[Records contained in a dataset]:
———
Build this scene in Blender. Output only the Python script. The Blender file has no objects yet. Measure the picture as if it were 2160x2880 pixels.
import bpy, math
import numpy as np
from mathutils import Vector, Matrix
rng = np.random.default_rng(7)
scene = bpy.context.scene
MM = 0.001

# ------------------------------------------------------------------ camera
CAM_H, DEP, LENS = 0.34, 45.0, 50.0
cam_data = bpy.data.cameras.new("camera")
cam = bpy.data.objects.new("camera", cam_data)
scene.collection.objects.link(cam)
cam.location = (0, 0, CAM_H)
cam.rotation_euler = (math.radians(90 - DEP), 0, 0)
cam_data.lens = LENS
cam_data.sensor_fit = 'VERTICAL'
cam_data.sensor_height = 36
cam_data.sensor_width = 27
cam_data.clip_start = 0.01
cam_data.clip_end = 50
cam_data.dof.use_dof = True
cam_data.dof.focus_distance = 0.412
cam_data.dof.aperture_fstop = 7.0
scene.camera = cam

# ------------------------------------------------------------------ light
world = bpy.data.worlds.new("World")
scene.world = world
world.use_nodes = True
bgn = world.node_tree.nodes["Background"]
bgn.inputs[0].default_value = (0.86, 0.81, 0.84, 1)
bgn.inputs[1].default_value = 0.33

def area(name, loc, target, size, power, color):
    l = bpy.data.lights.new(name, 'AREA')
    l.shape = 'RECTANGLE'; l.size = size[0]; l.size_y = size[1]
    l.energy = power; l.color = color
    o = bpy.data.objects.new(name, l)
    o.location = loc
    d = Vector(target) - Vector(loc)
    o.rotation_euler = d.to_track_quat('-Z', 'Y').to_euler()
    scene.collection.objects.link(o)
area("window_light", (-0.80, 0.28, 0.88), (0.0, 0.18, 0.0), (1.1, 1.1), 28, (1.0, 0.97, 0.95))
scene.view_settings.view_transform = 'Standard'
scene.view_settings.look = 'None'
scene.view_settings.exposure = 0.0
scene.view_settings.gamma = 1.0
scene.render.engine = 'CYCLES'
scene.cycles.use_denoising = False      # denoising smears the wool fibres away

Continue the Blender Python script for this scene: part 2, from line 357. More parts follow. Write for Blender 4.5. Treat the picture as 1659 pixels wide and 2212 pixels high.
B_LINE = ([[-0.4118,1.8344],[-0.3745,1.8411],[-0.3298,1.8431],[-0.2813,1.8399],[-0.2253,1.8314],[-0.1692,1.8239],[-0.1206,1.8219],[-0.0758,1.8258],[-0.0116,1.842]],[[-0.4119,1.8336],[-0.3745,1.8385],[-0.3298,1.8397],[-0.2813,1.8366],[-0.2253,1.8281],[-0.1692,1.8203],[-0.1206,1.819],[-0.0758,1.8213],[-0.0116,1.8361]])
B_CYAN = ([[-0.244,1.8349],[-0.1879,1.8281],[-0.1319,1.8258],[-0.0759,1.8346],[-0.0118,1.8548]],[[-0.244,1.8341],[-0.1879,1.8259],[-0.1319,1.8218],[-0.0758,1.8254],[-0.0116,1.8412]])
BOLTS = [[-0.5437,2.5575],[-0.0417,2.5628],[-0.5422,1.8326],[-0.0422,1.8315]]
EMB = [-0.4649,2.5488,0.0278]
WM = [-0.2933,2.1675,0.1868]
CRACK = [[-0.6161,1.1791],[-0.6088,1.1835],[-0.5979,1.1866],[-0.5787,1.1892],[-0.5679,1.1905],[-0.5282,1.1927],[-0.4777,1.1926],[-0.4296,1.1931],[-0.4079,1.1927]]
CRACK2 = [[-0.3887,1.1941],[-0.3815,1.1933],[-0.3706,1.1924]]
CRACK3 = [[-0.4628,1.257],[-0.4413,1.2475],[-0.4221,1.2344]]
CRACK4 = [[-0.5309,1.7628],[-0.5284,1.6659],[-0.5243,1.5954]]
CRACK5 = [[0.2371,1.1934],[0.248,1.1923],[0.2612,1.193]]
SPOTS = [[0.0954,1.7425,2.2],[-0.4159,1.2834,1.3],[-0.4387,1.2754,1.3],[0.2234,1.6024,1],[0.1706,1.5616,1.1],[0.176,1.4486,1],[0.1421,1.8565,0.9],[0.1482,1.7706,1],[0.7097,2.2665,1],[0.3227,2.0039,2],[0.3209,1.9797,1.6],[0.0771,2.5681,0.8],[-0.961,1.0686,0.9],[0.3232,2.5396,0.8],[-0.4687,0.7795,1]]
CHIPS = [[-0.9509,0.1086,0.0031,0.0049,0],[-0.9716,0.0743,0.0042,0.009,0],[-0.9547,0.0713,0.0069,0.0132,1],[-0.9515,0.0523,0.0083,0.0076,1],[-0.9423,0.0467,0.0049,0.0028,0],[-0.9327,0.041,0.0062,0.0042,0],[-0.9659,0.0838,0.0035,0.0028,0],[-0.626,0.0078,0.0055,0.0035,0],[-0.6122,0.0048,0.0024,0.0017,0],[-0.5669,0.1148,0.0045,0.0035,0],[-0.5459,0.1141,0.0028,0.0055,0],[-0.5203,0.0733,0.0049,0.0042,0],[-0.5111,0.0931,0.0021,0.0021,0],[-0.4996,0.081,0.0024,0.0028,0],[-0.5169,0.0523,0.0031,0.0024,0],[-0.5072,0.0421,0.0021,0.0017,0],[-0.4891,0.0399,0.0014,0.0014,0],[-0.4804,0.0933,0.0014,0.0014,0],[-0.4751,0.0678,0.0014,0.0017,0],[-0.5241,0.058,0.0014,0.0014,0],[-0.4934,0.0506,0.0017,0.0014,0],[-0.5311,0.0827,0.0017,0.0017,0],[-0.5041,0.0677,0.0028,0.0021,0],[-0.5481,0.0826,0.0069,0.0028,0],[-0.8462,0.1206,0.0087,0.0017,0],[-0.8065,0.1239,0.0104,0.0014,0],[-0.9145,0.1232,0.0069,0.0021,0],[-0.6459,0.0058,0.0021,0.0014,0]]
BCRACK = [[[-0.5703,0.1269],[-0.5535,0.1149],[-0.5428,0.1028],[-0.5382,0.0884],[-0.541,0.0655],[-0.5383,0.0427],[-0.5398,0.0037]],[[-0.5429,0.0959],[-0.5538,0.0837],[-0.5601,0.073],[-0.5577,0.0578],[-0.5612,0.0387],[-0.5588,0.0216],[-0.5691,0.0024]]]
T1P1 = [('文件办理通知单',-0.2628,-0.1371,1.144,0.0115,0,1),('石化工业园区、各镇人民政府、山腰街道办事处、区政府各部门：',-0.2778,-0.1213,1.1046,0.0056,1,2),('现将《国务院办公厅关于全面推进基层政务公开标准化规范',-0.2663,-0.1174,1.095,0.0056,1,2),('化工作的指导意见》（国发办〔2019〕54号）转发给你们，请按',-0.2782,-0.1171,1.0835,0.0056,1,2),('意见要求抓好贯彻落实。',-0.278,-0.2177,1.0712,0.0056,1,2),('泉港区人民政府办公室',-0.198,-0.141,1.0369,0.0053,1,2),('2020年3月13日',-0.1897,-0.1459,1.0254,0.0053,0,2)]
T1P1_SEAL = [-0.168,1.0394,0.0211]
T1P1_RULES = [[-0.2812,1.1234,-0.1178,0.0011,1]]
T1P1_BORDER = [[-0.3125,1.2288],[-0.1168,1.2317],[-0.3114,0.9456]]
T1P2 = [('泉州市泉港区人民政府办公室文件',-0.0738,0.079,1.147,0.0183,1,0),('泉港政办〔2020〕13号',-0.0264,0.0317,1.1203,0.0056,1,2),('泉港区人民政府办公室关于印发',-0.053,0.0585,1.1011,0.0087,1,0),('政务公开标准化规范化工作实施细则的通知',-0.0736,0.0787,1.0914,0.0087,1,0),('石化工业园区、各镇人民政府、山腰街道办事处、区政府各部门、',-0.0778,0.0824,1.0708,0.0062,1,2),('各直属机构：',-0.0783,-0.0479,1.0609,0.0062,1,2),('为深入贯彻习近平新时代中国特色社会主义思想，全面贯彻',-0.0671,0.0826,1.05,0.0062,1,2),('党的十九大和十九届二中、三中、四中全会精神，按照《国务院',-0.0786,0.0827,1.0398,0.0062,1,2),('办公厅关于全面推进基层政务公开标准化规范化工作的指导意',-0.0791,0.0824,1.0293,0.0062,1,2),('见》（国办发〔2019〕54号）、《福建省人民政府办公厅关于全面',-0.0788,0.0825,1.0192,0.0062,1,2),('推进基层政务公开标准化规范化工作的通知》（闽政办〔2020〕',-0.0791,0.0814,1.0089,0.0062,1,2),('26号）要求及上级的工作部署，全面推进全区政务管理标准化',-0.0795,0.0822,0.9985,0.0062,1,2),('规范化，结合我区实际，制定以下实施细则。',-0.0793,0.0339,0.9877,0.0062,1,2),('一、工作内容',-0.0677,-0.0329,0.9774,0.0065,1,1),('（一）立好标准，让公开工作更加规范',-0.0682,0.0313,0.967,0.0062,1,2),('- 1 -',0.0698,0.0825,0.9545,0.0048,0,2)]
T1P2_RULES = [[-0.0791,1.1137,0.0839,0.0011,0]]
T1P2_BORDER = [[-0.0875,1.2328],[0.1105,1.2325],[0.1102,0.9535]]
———
[REQUIREMENTS]:
Of the lines in the records, how many contain the word "objects"? Answer with the number and nothing else.

[FINAL ANSWER]:
5